Георг Форстер ПУТЕШЕСТВИЕ ВОКРУГ СВЕТА
ПРЕДИСЛОВИЕ
История до сих пор не знала примера усилий, направленных на расширение человеческих познаний, подобных тем, что были предприняты британцами в правление их нынешнего короля[1].
Америка со всеми ее богатствами еще долго оставалась бы неоткрытой, если бы не настойчивость Колумба; одержимый своей благородной мечтой, он сумел вопреки всем препятствиям, кои воздвигали перед ним зависть и невежество, пробиться к Фердинанду и Изабелле[2].
Но и этот бессмертный мореплаватель удостоился покровительства лишь потому, что открыл Новый и очевидный источник богатств. Надежды на долговечный союз Плутоса и муз напрасны; они дружны лишь постольку, поскольку прелестные богини, подобно Данаидам, способны наполнять золотом сокровищницы ненасытного[3].
Увидеть торжество науки суждено было лишь последующим временам! Уже были совершены три морских путешествия с благородной целью исследовать неведомые края[4], когда по велению просвещенного монарха предпринято было четвертое, еще лучше подготовленное. На средства нации подобрали опытнейшего мореплавателя нашего времени, двух искусных астрономов, ученого, призванного изучать природу в ее святилище, и художника, дабы запечатлевать прекраснейшие ее черты. Они завершили путешествие и теперь намерены дать отчет о множестве своих открытий, которые должны прославить, во всяком случае, их покровителей.
Британское правительство наняло и послало в это путешествие моего отца в качестве натуралиста, но не только для того, чтобы он засушивал травы и ловил бабочек. Ему надлежало употребить все свои таланты, не обойдя вниманием ничего достойного интереса; короче говоря, он должен был написать философскую историю путешествия, свободную от предубеждений и обычных ошибок, где рассказ обо всем, что касается людей и вообще естествознания, основывался бы не на произвольных системах, а лишь на принципах человеколюбия. Словом, от него ждали такого описания путешествия, какого ученый мир до сих нор еще не знал. Столь обширная задача соответствовала величию духа, каким обычно отмечены все начинания британской нации. Предполагалось; что мой отец, как человек, преданный науке, сам сумеет позаботиться о том, чтобы это путешествие как можно более обогатило ее, поэтому ему великодушно не стали давать каких-либо особых указаний.

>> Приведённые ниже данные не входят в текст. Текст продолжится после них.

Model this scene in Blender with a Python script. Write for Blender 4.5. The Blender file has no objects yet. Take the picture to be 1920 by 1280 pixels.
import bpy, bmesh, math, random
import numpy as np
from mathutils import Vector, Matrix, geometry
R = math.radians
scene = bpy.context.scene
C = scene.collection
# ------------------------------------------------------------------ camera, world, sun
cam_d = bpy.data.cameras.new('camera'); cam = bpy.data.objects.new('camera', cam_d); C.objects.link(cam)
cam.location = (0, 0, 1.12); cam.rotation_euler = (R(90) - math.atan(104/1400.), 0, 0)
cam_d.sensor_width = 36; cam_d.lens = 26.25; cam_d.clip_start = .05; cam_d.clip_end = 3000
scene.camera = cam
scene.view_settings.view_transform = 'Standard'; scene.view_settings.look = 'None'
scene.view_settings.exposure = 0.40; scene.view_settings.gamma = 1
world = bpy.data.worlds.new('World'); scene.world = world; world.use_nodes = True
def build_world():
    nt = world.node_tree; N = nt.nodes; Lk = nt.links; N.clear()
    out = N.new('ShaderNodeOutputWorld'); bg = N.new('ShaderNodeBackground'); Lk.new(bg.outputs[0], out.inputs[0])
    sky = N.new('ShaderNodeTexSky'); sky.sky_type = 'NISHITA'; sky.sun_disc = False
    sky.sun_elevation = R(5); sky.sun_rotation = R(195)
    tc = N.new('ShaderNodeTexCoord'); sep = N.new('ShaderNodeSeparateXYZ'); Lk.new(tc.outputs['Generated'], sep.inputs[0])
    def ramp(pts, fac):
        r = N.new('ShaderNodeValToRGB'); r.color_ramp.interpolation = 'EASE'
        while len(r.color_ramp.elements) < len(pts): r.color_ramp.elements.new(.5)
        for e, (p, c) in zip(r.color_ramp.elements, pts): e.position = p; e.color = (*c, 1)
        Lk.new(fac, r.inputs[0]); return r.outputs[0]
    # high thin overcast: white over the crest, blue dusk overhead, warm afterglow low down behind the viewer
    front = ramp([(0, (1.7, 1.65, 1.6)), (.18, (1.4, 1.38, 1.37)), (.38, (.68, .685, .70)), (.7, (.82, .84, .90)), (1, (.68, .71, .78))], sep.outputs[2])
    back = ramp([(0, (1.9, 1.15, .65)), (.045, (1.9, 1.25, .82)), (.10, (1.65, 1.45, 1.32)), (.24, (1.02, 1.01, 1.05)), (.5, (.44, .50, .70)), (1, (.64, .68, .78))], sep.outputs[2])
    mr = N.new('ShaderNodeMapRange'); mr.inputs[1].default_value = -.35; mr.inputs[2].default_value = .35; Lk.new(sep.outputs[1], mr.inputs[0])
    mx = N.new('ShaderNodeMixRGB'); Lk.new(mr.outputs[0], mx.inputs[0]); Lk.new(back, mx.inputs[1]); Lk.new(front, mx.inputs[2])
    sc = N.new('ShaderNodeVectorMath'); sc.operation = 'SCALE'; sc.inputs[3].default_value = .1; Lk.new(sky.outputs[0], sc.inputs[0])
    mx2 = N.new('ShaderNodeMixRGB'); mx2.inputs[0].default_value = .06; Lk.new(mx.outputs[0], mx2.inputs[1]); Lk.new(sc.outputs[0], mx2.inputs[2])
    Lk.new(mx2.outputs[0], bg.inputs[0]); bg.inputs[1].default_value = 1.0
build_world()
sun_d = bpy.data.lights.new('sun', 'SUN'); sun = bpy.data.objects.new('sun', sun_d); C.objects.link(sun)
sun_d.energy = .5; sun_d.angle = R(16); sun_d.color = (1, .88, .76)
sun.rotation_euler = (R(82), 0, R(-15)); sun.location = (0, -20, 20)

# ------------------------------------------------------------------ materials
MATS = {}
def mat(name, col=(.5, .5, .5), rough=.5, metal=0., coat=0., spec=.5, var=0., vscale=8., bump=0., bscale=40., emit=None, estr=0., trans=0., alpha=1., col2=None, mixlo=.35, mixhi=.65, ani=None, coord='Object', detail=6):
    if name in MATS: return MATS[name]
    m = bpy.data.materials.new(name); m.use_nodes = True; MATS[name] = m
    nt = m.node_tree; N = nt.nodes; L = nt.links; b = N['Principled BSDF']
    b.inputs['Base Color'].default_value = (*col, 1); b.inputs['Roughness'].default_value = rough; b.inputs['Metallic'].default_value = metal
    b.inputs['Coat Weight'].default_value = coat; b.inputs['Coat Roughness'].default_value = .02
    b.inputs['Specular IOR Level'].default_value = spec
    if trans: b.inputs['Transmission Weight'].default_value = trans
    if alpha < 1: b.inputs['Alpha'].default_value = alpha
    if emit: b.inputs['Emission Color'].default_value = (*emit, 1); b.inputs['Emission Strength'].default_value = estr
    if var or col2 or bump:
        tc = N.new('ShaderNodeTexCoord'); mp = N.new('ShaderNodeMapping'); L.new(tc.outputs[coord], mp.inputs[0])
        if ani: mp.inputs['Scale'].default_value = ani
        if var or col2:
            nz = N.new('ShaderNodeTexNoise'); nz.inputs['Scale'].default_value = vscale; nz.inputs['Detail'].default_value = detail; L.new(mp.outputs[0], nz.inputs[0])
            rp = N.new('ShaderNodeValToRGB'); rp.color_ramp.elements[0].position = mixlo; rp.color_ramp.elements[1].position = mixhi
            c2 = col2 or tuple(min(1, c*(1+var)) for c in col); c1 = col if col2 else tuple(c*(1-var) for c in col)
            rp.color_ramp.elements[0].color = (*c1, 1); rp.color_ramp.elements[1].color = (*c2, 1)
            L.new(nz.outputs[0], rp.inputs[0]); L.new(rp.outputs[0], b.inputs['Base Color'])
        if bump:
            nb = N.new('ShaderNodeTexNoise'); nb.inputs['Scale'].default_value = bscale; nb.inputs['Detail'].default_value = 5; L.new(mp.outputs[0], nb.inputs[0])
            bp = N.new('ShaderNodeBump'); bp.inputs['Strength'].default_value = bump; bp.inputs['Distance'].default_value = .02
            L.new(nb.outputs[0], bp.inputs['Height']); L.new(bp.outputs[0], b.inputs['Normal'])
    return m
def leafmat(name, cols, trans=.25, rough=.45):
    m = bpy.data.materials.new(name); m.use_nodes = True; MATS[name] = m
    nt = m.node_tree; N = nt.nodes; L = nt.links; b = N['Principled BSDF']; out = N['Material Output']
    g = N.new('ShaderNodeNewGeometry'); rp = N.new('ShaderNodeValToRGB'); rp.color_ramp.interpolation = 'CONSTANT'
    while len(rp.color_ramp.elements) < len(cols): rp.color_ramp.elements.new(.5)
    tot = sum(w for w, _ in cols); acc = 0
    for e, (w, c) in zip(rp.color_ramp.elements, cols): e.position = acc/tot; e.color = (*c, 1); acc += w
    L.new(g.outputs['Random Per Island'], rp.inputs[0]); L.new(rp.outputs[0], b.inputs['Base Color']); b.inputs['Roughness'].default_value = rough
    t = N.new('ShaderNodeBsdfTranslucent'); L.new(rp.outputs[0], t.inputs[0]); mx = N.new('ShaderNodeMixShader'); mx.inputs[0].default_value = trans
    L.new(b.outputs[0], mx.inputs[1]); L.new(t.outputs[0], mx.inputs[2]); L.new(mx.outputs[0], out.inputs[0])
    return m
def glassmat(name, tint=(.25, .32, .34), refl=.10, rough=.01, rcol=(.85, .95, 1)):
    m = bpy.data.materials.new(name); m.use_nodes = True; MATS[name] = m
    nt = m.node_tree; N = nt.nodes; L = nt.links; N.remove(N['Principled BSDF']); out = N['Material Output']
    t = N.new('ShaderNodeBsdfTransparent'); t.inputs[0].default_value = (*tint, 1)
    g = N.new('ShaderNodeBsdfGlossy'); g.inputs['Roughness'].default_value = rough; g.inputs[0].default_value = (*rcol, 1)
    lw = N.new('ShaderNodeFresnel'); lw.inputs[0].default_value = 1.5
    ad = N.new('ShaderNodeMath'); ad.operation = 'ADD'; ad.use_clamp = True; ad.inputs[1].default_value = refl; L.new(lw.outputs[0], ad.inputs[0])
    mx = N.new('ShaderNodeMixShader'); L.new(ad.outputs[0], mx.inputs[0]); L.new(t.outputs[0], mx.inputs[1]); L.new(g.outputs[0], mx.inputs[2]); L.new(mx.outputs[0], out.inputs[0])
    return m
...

Итак, он путешествовал и собирал заметки, как от него это и ожидалось. Желая выполнить свою задачу и рассказать читателям о своих открытиях, он не дал себе даже времени отдохнуть от тягот странствия. Не прошло и четырех месяцев после возвращения, как он уже передал королю посвященный ему первый труд[5].
Теперь главной и самой неотложной его работой стала история путешествия. Первоначально предполагалось, что он составит из своих дневников и дневников капитана Кука единое повествование, в котором будут использованы наиболее важные заметки каждого, соответственно по-разному обозначенные. Отец получил часть дневников Кука и подготовил для пробы несколько листов. Однако вскоре мнение переменилось, и было решено печатать каждый дневник отдельно, так что этот план не получил дальнейшего осуществления. Лорды Адмиралтейств-коллегий решили украсить новую историю путешествия гравюрами на меди по рисункам художника, участвовавшего в плавании; все расходы по гравировке были оплачены поровну за капитана Кука и моего отца[6]. 13 апреля 1776 года они оба заключили соглашение, подписанное также графом Сандвичем (президентом Адмиралтейств-коллегий)[7], в котором каждому определялось, какую часть описания он должен взять на себя, а со стороны Коллегии были гарантированы в подарок гравюрные доски. Отец передал графу Сандвичу еще один образец своей работы, но, к не меньшему его изумлению, она опять не была одобрена. Наконец он понял, в чем дело. В упомянутом соглашении умышленно не употреблялось слово «рассказ», поэтому он не имел права писать связную историю путешествия. Теперь он был уведомлен также формально, что под угрозой потерять свою долю в гравюрах должен строго придерживаться буквы соглашения. Хотя отец всегда был убежден, что главная его задача именно описать путешествие, он все же постарался приспособиться к такому требованию и ограничился лишь отдельными философскими замечаниями, только бы не лишать свою семью таких существенных выгод. Увы, шаг этот оказался столь же самоотверженным, сколь и бесплодным. Работу его опять отклонили и в конце концов совершенно лишили его обещанного права на гравюры. Возможно, так ему хотели дать почувствовать, что он иностранец, или сочли, что даже в немногих размышлениях, на которые он решился, связанный договором, его образ мысли остался все же слишком философски свободным; возможно, лишить его подарка Адмиралтейств-коллегий было в интересах кого-то третьего.